We can do it here. Whether expanding the Gautrain, building new lines between cities or putting in urban rail, there is no shortage of opportunities to drive growth through transport.
Growth through hubs
Networks have to join something up so we should be thinking in clusters. We have a mining cluster along the Rand; an automotive cluster in Port Elizabeth; a media cluster on a hill in Randburg; a banking cluster split across Sandton and downtown Johannesburg;and energy and IT clusters in Cape Town.
They have expiry dates though. Unless each of these industry clusters has investment to enable its next wave of growth, they will be stuck. Banking, insurance and media are on a roll in part because of upgrades in telecoms networks. “Behavioural banking” and platform models only work with a great internet connection.
We need our strategic infrastructure to drive our clusters.
The car industry is converting away from petrol worldwide. That leaves the SA car industry exposed, just as countries such as Ghana are building up to deliver urban, electric cars to the entire continent.

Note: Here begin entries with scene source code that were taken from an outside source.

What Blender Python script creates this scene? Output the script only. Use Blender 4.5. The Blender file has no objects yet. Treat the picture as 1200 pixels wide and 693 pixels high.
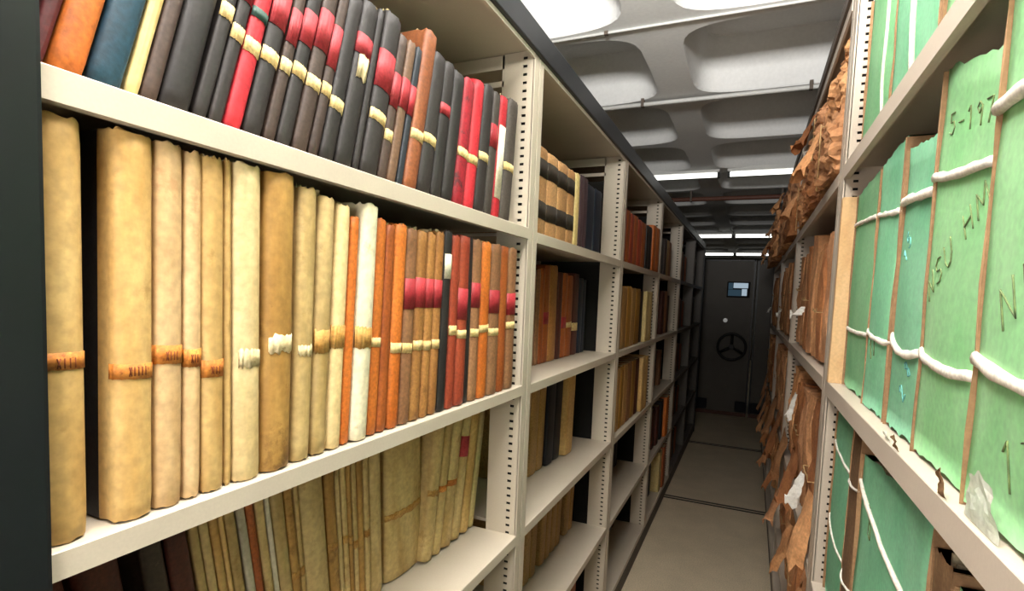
# Archive storage aisle: a run of steel shelving with old ledgers on the left, green folders and
# brown paper bundles on the right, mobile shelving carriages closing the aisle.  Units: metres.
# Origin = eye height (1.45 m above the floor); +Y runs along the aisle, +X to the right.
import bpy, bmesh, math, random
from mathutils import Vector, Matrix, noise

random.seed(7)
SC = bpy.context.scene
COL = SC.collection
R = math.radians
FLOOR = -1.45

# ------------------------------------------------------------------ helpers
def link(o, parent=None):
    COL.objects.link(o)
    if parent is not None:
        o.parent = parent
    return o

def mesh_obj(name, bm, mats, parent=None, smooth=False):
    me = bpy.data.meshes.new(name)
    bm.normal_update()
    bm.to_mesh(me)
    bm.free()
    if not isinstance(mats, (list, tuple)):
        mats = [mats]
    for m in mats:
        me.materials.append(m)
    if smooth:
        for p in me.polygons:
            p.use_smooth = True
    return link(bpy.data.objects.new(name, me), parent)

def empty(name, loc=(0, 0, 0), rot=(0, 0, 0)):
    o = bpy.data.objects.new(name, None)
    o.empty_display_size = 0.05
    o.location = loc
    o.rotation_euler = rot
    return link(o)

def tag(o, label, cat, group=None, kind=None):
    o['label'] = label
    o['category'] = cat
    if group: o['group'] = group
    if kind: o['kind'] = kind
    return o

def struct(name, bm, mats, label=None):
    o = mesh_obj(name, bm, mats)
    o['kind'] = 'structure'
    if label:
        o['label'] = label
        o['category'] = name.split('_')[0]
    return o

def box(bm, x0, x1, y0, y1, z0, z1, mi=0):
    v = [bm.verts.new((x, y, z)) for x in (x0, x1) for y in (y0, y1) for z in (z0, z1)]
    F = [(0, 1, 3, 2), (4, 6, 7, 5), (0, 4, 5, 1), (2, 3, 7, 6), (0, 2, 6, 4), (1, 5, 7, 3)]
    for f in F:
        fc = bm.faces.new([v[i] for i in f])
        fc.material_index = mi
    return v

def bevel_all(bm, w, seg=2):
    bmesh.ops.remove_doubles(bm, verts=bm.verts, dist=1e-6)
    bmesh.ops.bevel(bm, geom=list(bm.edges), offset=w, segments=seg, affect='EDGES', profile=0.6)

def tube(bm, pts, r, n=8, flat=1.0, up=Vector((0, 0, 1)), cap=True):
    """sweep an (optionally flattened) round section along points"""
    pts = [Vector(p) for p in pts]
    rings = []
    for i, p in enumerate(pts):
        a = pts[max(0, i - 1)]; b = pts[min(len(pts) - 1, i + 1)]
        t = (b - a).normalized()
        s = t.cross(up)
        if s.length < 1e-4: s = t.cross(Vector((1, 0, 0)))
        s.normalize()
        u = s.cross(t).normalized()
        rr = r[i] if isinstance(r, (list, tuple)) else r
        rings.append([bm.verts.new(p + s * (rr * flat * math.cos(2 * math.pi * k / n)) + u * (rr * math.sin(2 * math.pi * k / n))) for k in range(n)])
    for a, b in zip(rings, rings[1:]):
        for k in range(n):
            f = bm.faces.new((a[k], a[(k + 1) % n], b[(k + 1) % n], b[k]))
            f.smooth = True
    if cap:
        bm.faces.new(rings[0][::-1]); bm.faces.new(rings[-1])

def cyl(bm, c, axis, r, h, n=24):
    axis = Vector(axis).normalized()
    c = Vector(c)
    tube(bm, [c - axis * h / 2, c + axis * h / 2], r, n, up=Vector((0, 0, 1)) if abs(axis.z) < .9 else Vector((1, 0, 0)))

def nz(p, s=1.0, seed=0.0):
    return noise.noise(Vector((p[0] * s + seed * 17.3, p[1] * s - seed * 5.1, p[2] * s + seed * 3.7)))

# ------------------------------------------------------------------ materials
def new_mat(name):
    m = bpy.data.materials.new(name)
    m.use_nodes = True
    nt = m.node_tree
    for n in list(nt.nodes): nt.nodes.remove(n)
    out = nt.nodes.new('ShaderNodeOutputMaterial')
    b = nt.nodes.new('ShaderNodeBsdfPrincipled')
    nt.links.new(b.outputs[0], out.inputs[0])
    return m, nt, b

def rgb(h):
    """sRGB hex -> linear"""
    h = h.lstrip('#')
    c = [int(h[i:i + 2], 16) / 255 for i in (0, 2, 4)]
    return tuple([(v / 12.92 if v <= .04045 else ((v + .055) / 1.055) ** 2.4) for v in c] + [1])

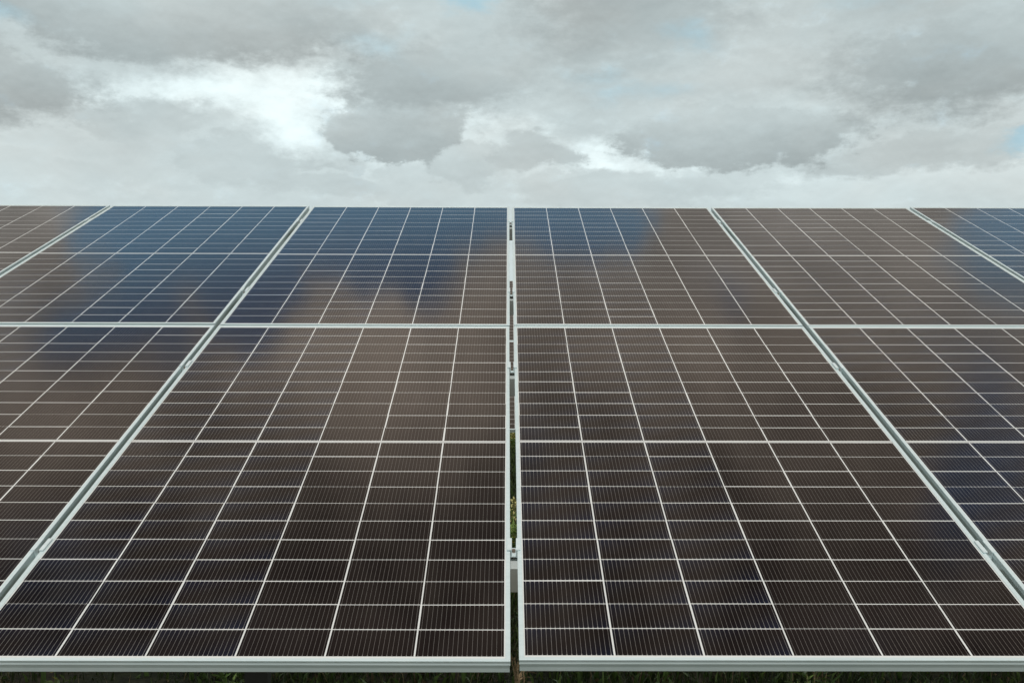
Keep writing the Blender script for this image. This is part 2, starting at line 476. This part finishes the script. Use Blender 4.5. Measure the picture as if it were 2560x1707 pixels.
def leafy(n, rad, h, lw, ll, seed_, droop=.4):
    r = random.Random(seed_); vs, fs = [], []
    for _ in range(n):
        a = r.uniform(0, 2 * math.pi); z = h * r.uniform(.15, 1.) ; q = rad * math.sqrt(r.random()) * (1.1 - .5 * z / h)
        c = Vector((math.cos(a) * q, math.sin(a) * q, z))
        d = Vector((math.cos(a + r.gauss(0, .7)), math.sin(a + r.gauss(0, .7)), r.uniform(-droop, .8))).normalized()
        s = d.cross(Vector((r.gauss(0, .3), r.gauss(0, .3), 1))).normalized(); nrm = s.cross(d)
        l = ll * r.uniform(.6, 1.3); w = lw * r.uniform(.6, 1.3)
        i = len(vs)
        vs += [c, c + d * l * .45 + s * w / 2 + nrm * l * .08, c + d * l * .45 - s * w / 2 + nrm * l * .08, c + d * l]
        fs += [(i, i + 1, i + 3), (i, i + 3, i + 2)]
    return mesh('foliage', [tuple(v) for v in vs], fs)
def stems(n, rad, h, r0, seed_):
    r = random.Random(seed_); vs, fs, tips = [], [], []
    for _ in range(n):
        a = r.uniform(0, 2 * math.pi); q = rad * r.random()
        tip = Vector((math.cos(a) * q, math.sin(a) * q, h * r.uniform(.75, 1.05))); b = Vector((tip.x * .15, tip.y * .15, -.02))
        mid = (b + tip) / 2 + Vector((r.gauss(0, .012), r.gauss(0, .012), .02))
        i = len(vs)
        for c, k in ((b, 1), (mid, .8), (tip, .5)):
            for j in range(4): vs.append((c.x + math.cos(j * math.pi / 2) * r0 * k, c.y + math.sin(j * math.pi / 2) * r0 * k, c.z))
        for s in (0, 4):
            for j in range(4): fs.append((i + s + j, i + s + (j + 1) % 4, i + s + 4 + (j + 1) % 4, i + s + 4 + j))
        tips.append(tip)
    return mesh('stem', vs, fs), tips
def flower_mesh(rad):
    vs, fs = [(0, 0, 0)], []
    n = 9
    for k in range(n):
        a = 2 * math.pi * k / n
        for da, q, z in ((-.26, .7, .12), (0, 1., .18), (.26, .7, .12)): vs.append((math.cos(a + da) * q * rad, math.sin(a + da) * q * rad, z * rad))
        i = 1 + 3 * k; fs += [(0, i, i + 1), (0, i + 1, i + 2)]
    c = len(vs)
    vs.append((0, 0, rad * .3))
    for k in range(n): a = 2 * math.pi * k / n; vs.append((math.cos(a) * rad * .32, math.sin(a) * rad * .32, rad * .08))
    for k in range(n): fs.append((c, c + 1 + k, c + 1 + (k + 1) % n))
    return mesh('flower', vs, fs)
FL = flower_mesh(.022)
def weed(x, y, label, h, rad, nleaf, mat, nstem, nflow, cat='weed', lw=.02, ll=.055, smat=None, sr=.003):
    t = empty('weed_plant', Matrix.Translation((x, y, float(gz(x, y))))); tag(t, label, cat, 'weeds growing around the panels')
    s = int(1000 * x + 77 * y)
    if nleaf: link('foliage', leafy(nleaf, rad, h, lw, ll, s), mat, t)
    sm, tips = stems(nstem, rad, h, sr, s + 1)
    so_ = link('stem', sm, smat or MAT_LEAF, t)
    for tip in tips[:nflow]:
        f = link('flower', FL, [] if FL.materials else MAT_YELLOW, so_); f.location = tip; f.rotation_euler = (random.gauss(.3, .3), random.gauss(0, .3), random.random() * 6)
    return t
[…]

Rather than wring our hands we should recognise the value of our semi-dense cities. Gauteng embracing electric cars will open up the automotive cluster for its next wave of growth. The infrastructure investment needed is a charging network with the density of loading points to make it obvious to drive electric.
With the size and form of Gauteng we have a chance to get ahead and not look back in ten years, while racing to convert our cities to electric and closing our car factories for lack of international demand thinking, ‘oh – missed that one.’
Then there are the nodes, the switching points, the connections between the flows of goods and products and people. The fastest growing businesses in South Africa are online. Which is great, but many need an entire infrastructure adapted to delivering their products.
They need capacity at the ports, large warehouses outside cities combined with smaller faster depots in towns and suburbs close to customers. Investing here has a tripling effect. Bottlenecks in trade are removed; new companies are enabled to drive growth; consumption rises as large numbers of new employees spend their income.
We have been delivered a crisis that demands immediate focus and action at massive scale. Let’s use it to create economic stimulus that will roll out fast and have an impact that lasts.
Backing a core of four or five, fully strategic infrastructure investments will give action at the scale we will need to recover. From then on they will enable the next wave of economic development. They will deliver the growth we need and the kind of country we want to have. Let’s look forward, focus our efforts to grow out of the crisis and deliver.